Ella explica que los anuncios no son, en realidad, esas bandas con productos y servicios que aparecen en las maquesinas y que, de hecho, tienen la misma forma que los carteles publicitarios de la calle.

“Esos no son los anuncios de los que viven esta media docena de empresas que se han hecho con el mundo” gestionando el internet. Esos son anuncios tradicionales, aun cuando gracias a los algoritmos unas personas ven unos y otras ven otros.

No, los verdaderos anuncios son esta visión de la realidad que está algorítmicamente diseñada para cada uno de nosotros, de manera que, cuando alguien revisa su cuenta de Twitter o su muro de Facebook, accede a una visión de la realidad y no a otra.

Esta personalización se da en función de las muchas o pocas personas que sigue el usuario, de las noticias que ve y también de las que no ve, de los contenidos a los que les ha dado like o, por el contrario, dislike. Y “esa visión de la realidad está patrocinada. Es decir, ese es el anuncio”.

Los algoritimos funcionan igual en la mercadotecnia política. Si en un partido está haciendo campaña política con el miedo, buscará llegar a aquellos usuarios cuya visión de la realidad los hace tener miedo: temor a los inmigrantes que quieren violar a sus hijas o a las personas violentas que quieren entrar en su casa o a los policías corruptos que no atienden la ley.

Pero también la campaña se puede ubicar en el otro extremo. Se hace campaña con el miedo o la esperanza. Sin embargo, una campaña basada en la esperanza apelaría a otra visión de la realidad: una donde los vecinos se ayudan entre sí, donde las industrias verdes están despuntando, donde el bióxido de carbono del planeta puede ser recogido con una aspiradora muy grande, donde todos viviremos felices porque los robots harán el trabajo que no queremos hacer, mientras los humanos disfrutamos de una renta básica universal.

En otras palabras, el anuncio es la realidad paralela que ofrecen esos algoritmos. Esa es la verdadera publicidad que manejan las plataformas y difícilmente estarán dispuestas a tener una política de transparencia. ¿Aceptarían decir quién patrocina esa visión de la realidad que ofrecen cada día? Seguramente, no.

DEMOCRACIA COMO CONSENSO:

De los aspectos negativos de las redes sociales que la experta planteó en su conferencia (veánse las dos entregas anteriores de esta columna), entre ellos la falta de verificación de los contenidos que los usuarios circulan entre sus contactos, Peirano opina que dejar ese trabajo en manos de fact checkers independientes “no es una buena solución para el problema de la desinformación”.

Entre otras cosas porque esos verificadores no son administradores de las plataformas donde hacen el fact checking, sino usuarios comunes. No ven los contenidos antes de que los vean los demás para poder limpiarlas antes de que hagan daño, sino que las ven al mismo tiempo que los demás, generalmente cuando ya se han difundido.

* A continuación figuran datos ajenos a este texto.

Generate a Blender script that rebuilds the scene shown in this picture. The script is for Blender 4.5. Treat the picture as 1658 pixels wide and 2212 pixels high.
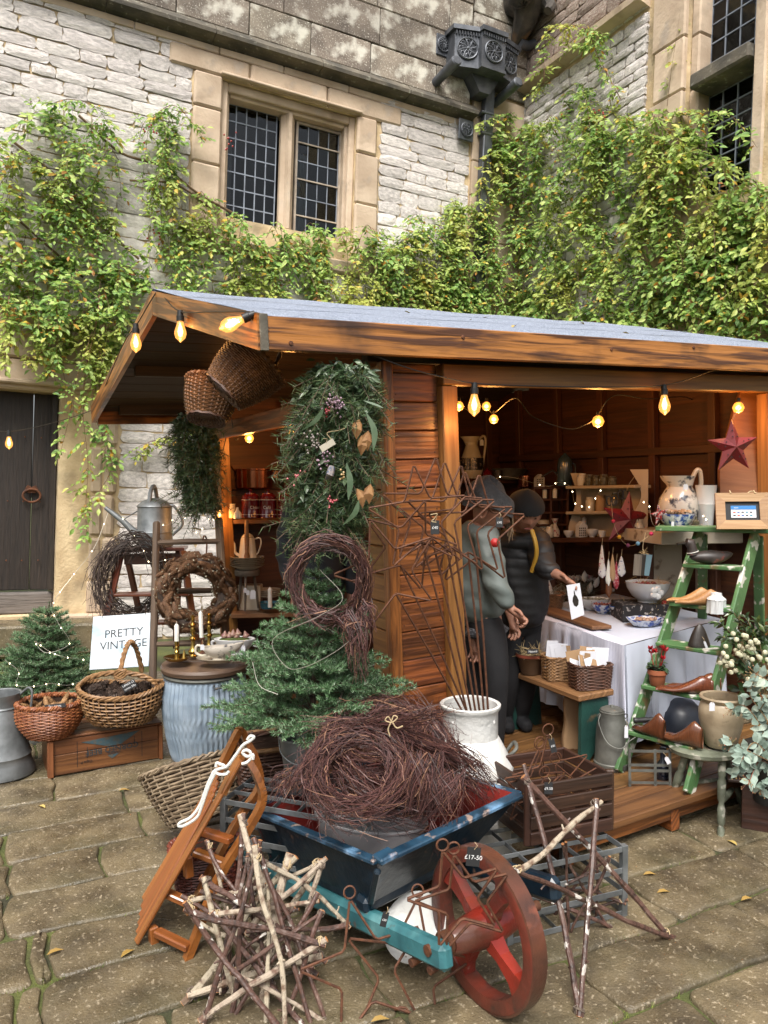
import bpy,bmesh,math,random
from mathutils import Vector as V,Matrix as M,Quaternion
R=random.Random(11)
PI=math.pi
C=bpy.context.scene.collection
for o in list(bpy.data.objects):bpy.data.objects.remove(o)
sc=bpy.context.scene
# ---------------------------------------------------------------- camera, sky, sun, exposure
F=1661.0  # focal length in units of a 1658 x 2212 picture
PITCH=math.atan(56/F)
EYE=V((0,0,1.5))
cam=bpy.data.cameras.new('camera');co=bpy.data.objects.new('camera',cam);C.objects.link(co)
cam.sensor_fit='HORIZONTAL';cam.sensor_width=36;cam.lens=36*F/1658
cam.clip_start=.05;cam.clip_end=3000
co.location=EYE;co.rotation_euler=(PI/2-PITCH,0,0)
sc.camera=co
sc.render.resolution_x=768;sc.render.resolution_y=1024
world=bpy.data.worlds.new('World');sc.world=world;world.use_nodes=True
wn=world.node_tree.nodes;wl=world.node_tree.links
SUN_EL,SUN_AZ=math.radians(56),math.radians(186)  # azimuth clockwise from +Y
sky=wn.new('ShaderNodeTexSky');sky.sky_type='NISHITA';sky.sun_disc=False
sky.sun_elevation=SUN_EL;sky.sun_rotation=SUN_AZ
sky.air_density=1.0;sky.dust_density=6.0;sky.ozone_density=1.0
hs=wn.new('ShaderNodeHueSaturation');hs.inputs['Saturation'].default_value=.35
bg=wn['Background'];bg.inputs['Strength'].default_value=.075
wl.new(sky.outputs[0],hs.inputs['Color']);wl.new(hs.outputs[0],bg.inputs['Color'])
sl=bpy.data.lights.new('sun','SUN');sl.energy=1.5;sl.angle=math.radians(28);sl.color=(1,.96,.9)
so=bpy.data.objects.new('sun',sl);C.objects.link(so)
sd=V((math.sin(SUN_AZ)*math.cos(SUN_EL),math.cos(SUN_AZ)*math.cos(SUN_EL),math.sin(SUN_EL)))
so.rotation_euler=(-sd).to_track_quat('-Z','Y').to_euler()
vs=sc.view_settings;vs.view_transform='Standard';vs.look='None';vs.gamma=1;vs.use_curve_mapping=False
vs.exposure=1.5
sc.cycles.max_bounces=6;sc.cycles.diffuse_bounces=3;sc.cycles.glossy_bounces=3
sc.cycles.transparent_max_bounces=12;sc.cycles.transmission_bounces=4
sc.cycles.caustics_reflective=False;sc.cycles.caustics_refractive=False
sc.cycles.use_denoising=True;sc.cycles.sample_clamp_indirect=4

# ---------------------------------------------------------------- pixel -> place helpers (all on real planes)
cp,sp=math.cos(PITCH),math.sin(PITCH)
def ray(u,v):
    a=(u-829)/F;b=(1106-v)/F
    return V((a,cp+b*sp,-sp+b*cp))
def P(u,v,d):  # point at distance d in front of the viewer
    r=ray(u,v);return EYE+r*(d/r.y)
def G(u,v,z=0.0):  # point on a level plane
    r=ray(u,v);return EYE+r*((z-EYE.z)/r.z)
def frame(o,a,tilt):
    a=math.radians(a);t=math.radians(tilt)
    X=V((math.sin(a),math.cos(a),0));Y=V((-math.cos(a),math.sin(a),0));Z=V((0,0,1))
    X2=X*math.cos(t)+Z*math.sin(t);Z2=Z*math.cos(t)-X*math.sin(t)
    m=M((X2,Y,Z2)).transposed().to_4x4();m.translation=V(o);return m
HF=frame(G(100,1400),63,-2.2)  # the old house
SF=frame((.02,3.08,0),62,2.4)  # the timber stall, standing a little crooked
GF=frame((0,0,0),64,0)  # courses of the paving
HI,SI=HF.inverted(),SF.inverted()
def onp(fi,u,v,ax,val):  # local point where a sight line meets a local plane
    o=fi@EYE;d=fi.to_3x3()@ray(u,v);return o+d*((val-o[ax])/d[ax])
def hp(u,v,y=0):return onp(HI,u,v,1,y)
def sp_(u,v,ax,val):return onp(SI,u,v,ax,val)
def SW(u,v,ax,val):return SF@sp_(u,v,ax,val)  # same, in world
def z_(o,k):return lambda x,y:(o[0]+k*x,o[1]+k*y)
zA=z_((0,1227),.36);zB=z_((531,1227),.36);zC=z_((1061,1227),.36)
zD=z_((0,1681),.36);zE=z_((531,1681),.36);zF=z_((1061,1681),.36)
z4=z_((829,663),.5);zG=z_((962,829),.24);zH=z_((1293,829),.22);zI=z_((332,895),.2)
zJ=z_((0,1061),.22);zK=z_((1061,1194),.22);zL=z_((1326,1227),.2);zM=z_((199,597),.24)
zN=z_((862,0),.24);zO=z_((696,895),.24);zP=z_((332,1559),.2);zQ=z_((1094,1525),.2);zR=z_((1326,1393),.2)

# ---------------------------------------------------------------- materials
MATS={};ALB=1.0
def _sock(n,*names):
    for k in names:
        if k in n.inputs:return n.inputs[k]
def mat(name,c1,c2=None,rough=.6,metal=0,coord='Object',scale=(6,6,6),detail=5,ramp=(.35,.65),bump=0,bscale=30,
        rnd=0,island=None,spots=None,spots2=None,coat=0,spec=.5,emit=None,sub=0,dist=.0,bvec=None,rough2=None,hue=0,trans=0):
    if name in MATS:return MATS[name]
    sc3=lambda c:tuple(x*ALB for x in c)if c else c
    c1,c2=sc3(c1),sc3(c2);spots=spots and(sc3(spots[0]),*spots[1:]);spots2=spots2 and(sc3(spots2[0]),*spots2[1:]);island=island and[(a,sc3(c))for a,c in island]
    m=bpy.data.materials.new(name);m.use_nodes=True;MATS[name]=m
    nt=m.node_tree;N=nt.nodes;L=nt.links;b=N['Principled BSDF']
    tc=N.new('ShaderNodeTexCoord');mp=N.new('ShaderNodeMapping');mp.inputs['Scale'].default_value=scale
    L.new(tc.outputs[coord],mp.inputs[0])
    oi=N.new('ShaderNodeObjectInfo')
    if rnd or hue:
        off=N.new('ShaderNodeVectorMath');off.operation='MULTIPLY_ADD'
        cmb=N.new('ShaderNodeCombineXYZ')
        for i in range(3):L.new(oi.outputs['Random'],cmb.inputs[i])
        L.new(cmb.outputs[0],off.inputs[0]);off.inputs[1].default_value=(37,53,71);L.new(tc.outputs[coord],off.inputs[2]);L.new(off.outputs[0],mp.inputs[0])
    def noise(sc_,vec=mp.outputs[0],det=detail,d=dist):
        n=N.new('ShaderNodeTexNoise');n.inputs['Scale'].default_value=sc_;n.inputs['Detail'].default_value=det
        n.inputs['Distortion'].default_value=d;L.new(vec,n.inputs['Vector']);return n
    def ramp_(fac,lo,hi):
        r=N.new('ShaderNodeMapRange');r.inputs[1].default_value=lo;r.inputs[2].default_value=hi;L.new(fac,r.inputs[0]);return r.outputs[0]
    def mix(fac,a,bb,mode='MIX'):
        x=N.new('ShaderNodeMix');x.data_type='RGBA';x.blend_type=mode
        if hasattr(fac,'node'):L.new(fac,x.inputs[0])
        else:x.inputs[0].default_value=fac
        for s,val in((x.inputs[6],a),(x.inputs[7],bb)):
            if hasattr(val,'node'):L.new(val,s)
            else:s.default_value=(*val,1)
        return x.outputs[2]
    n0=noise(1.0)
    col=c1
    if island:  # colours picked leaf by leaf
        g=N.new('ShaderNodeNewGeometry');cr=N.new('ShaderNodeValToRGB');L.new(g.outputs['Random Per Island'],cr.inputs[0])
        e=cr.color_ramp;e.elements[0].color=(*island[0][1],1);e.elements[0].position=island[0][0]
        e.elements[1].color=(*island[-1][1],1);e.elements[1].position=island[-1][0]
        for p_,c_ in island[1:-1]:
            k=e.elements.new(p_);k.color=(*c_,1)
        col=cr.outputs[0]
        if c2:col=mix(ramp_(n0.outputs[0],*ramp),col,mix(.6,col,c2))
    elif c2:col=mix(ramp_(n0.outputs[0],*ramp),c1,c2)
    for s in(spots,spots2):
        if s:  # (colour, scale, low, high, amount)
            vec=tc.outputs[coord]if len(s)<6 else mp.outputs[0]
            ns=noise(s[1],vec,4,0);f=ramp_(ns.outputs[0],s[2],s[3])
            ml=N.new('ShaderNodeMath');ml.operation='MULTIPLY';ml.inputs[1].default_value=s[4];L.new(f,ml.inputs[0])
            col=mix(ml.outputs[0],col,s[0])
    if rnd or hue:
        h=N.new('ShaderNodeHueSaturation')
        r=N.new('ShaderNodeMapRange');r.inputs[3].default_value=1-rnd;r.inputs[4].default_value=1+rnd;L.new(oi.outputs['Random'],r.inputs[0])
        L.new(r.outputs[0],h.inputs['Value'])
        if hue:
            wn_=N.new('ShaderNodeTexWhiteNoise');wn_.noise_dimensions='1D';L.new(oi.outputs['Random'],wn_.inputs['W'])
            r2=N.new('ShaderNodeMapRange');r2.inputs[3].default_value=.5-hue;r2.inputs[4].default_value=.5+hue;L.new(wn_.outputs[0],r2.inputs[0]);L.new(r2.outputs[0],h.inputs['Hue'])
        if hasattr(col,'node'):L.new(col,h.inputs['Color'])
        else:h.inputs['Color'].default_value=(*col,1)
        col=h.outputs[0]
    if hasattr(col,'node'):L.new(col,b.inputs['Base Color'])
    else:b.inputs['Base Color'].default_value=(*col,1)
    b.inputs['Roughness'].default_value=rough;b.inputs['Metallic'].default_value=metal
    if rough2 is not None:
        q=N.new('ShaderNodeMapRange');q.inputs[1].default_value=.35;q.inputs[2].default_value=.65
        q.inputs[3].default_value=rough;q.inputs[4].default_value=rough2
        L.new(noise(3.1).outputs[0],q.inputs[0]);L.new(q.outputs[0],b.inputs['Roughness'])
    s=_sock(b,'Specular IOR Level','Specular')
    if s:s.default_value=spec
    if coat:
        s=_sock(b,'Coat Weight','Clearcoat');s.default_value=coat
        s=_sock(b,'Coat Roughness','Clearcoat Roughness');s.default_value=.12
    if sub:
        s=_sock(b,'Subsurface Weight','Subsurface');s.default_value=sub
    if emit:
        _sock(b,'Emission Color','Emission').default_value=(*emit[0],1);b.inputs['Emission Strength'].default_value=emit[1]
    if trans:  # light coming through thin leaves
        tr=N.new('ShaderNodeBsdfTranslucent');mx_=N.new('ShaderNodeMixShader');mx_.inputs[0].default_value=trans
        if hasattr(col,'node'):L.new(col,tr.inputs[0])
        L.new(b.outputs[0],mx_.inputs[1]);L.new(tr.outputs[0],mx_.inputs[2]);L.new(mx_.outputs[0],N['Material Output'].inputs[0])
    if bump:
        bp=N.new('ShaderNodeBump');bp.inputs['Strength'].default_value=bump;bp.inputs['Distance'].default_value=.01
        if bvec:nb=noise(1.0,mp.outputs[0],6,.3)
        else:nb=noise(bscale,tc.outputs[coord],6,0)
        L.new(nb.outputs[0],bp.inputs['Height']);L.new(bp.outputs[0],b.inputs['Normal'])
    return m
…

Por lo que hemos aprendido sobre la desinformación, sobre todo cuando incita a la violencia o deshumaniza a un colectivo –apunta la ponente–, es que una vez que se ha difundido no cambia nada enterarnos después que es mentira.

Luego está el problema de la segmentación. A este tipo de campaña se le llama oscura porque unas personas la ven y otras no. En la actualidad hay un problema de la polarización vinculado al hecho de que todos estamos experimentando realidades paralelas. Ya no nos ponemos de acuerdo en cuáles son los hechos de la realidad, aunque tengamos opiniones distintas sobre estos. Ni siquiera podemos sentarnos a discutir los hechos, porque no compartimos las premisas para poder mantener un debate.

Por esta situación, si tengo un vecino que vota por la ultraderecha y yo soy de izquierda, ambos pensaremos que el otro es una mala persona, porque porque ninguno de los dos entendemos la opción del otro. Yo no puedo ver su canal de televisión o leer su periódico y mirar sus titulares para saber en qué mundo vive. Tengo que imaginarlo, advierte Peinaro.

Esta incapacidad de entender de dónde viene el otro que tiene opciones distintas a las mías, hace que nuestro diálogo y debate se hagan imposibles, que no podamos discutir. Es el fin de la democracia entendida como consenso, como la capacidad que tiene una comunidad de ponerse de acuerdo aunque quiera cosas distintas, y de llegar a un mínimo común denominador que, aunque no favorezca del todo a todo el mundo, sea suficientemente bueno para todos. Hace falta entender a los demás, sobre todo para no demonizarlos ni descartarlos porque están locos o nos quieren hacer daño, resume Marta Peinaro.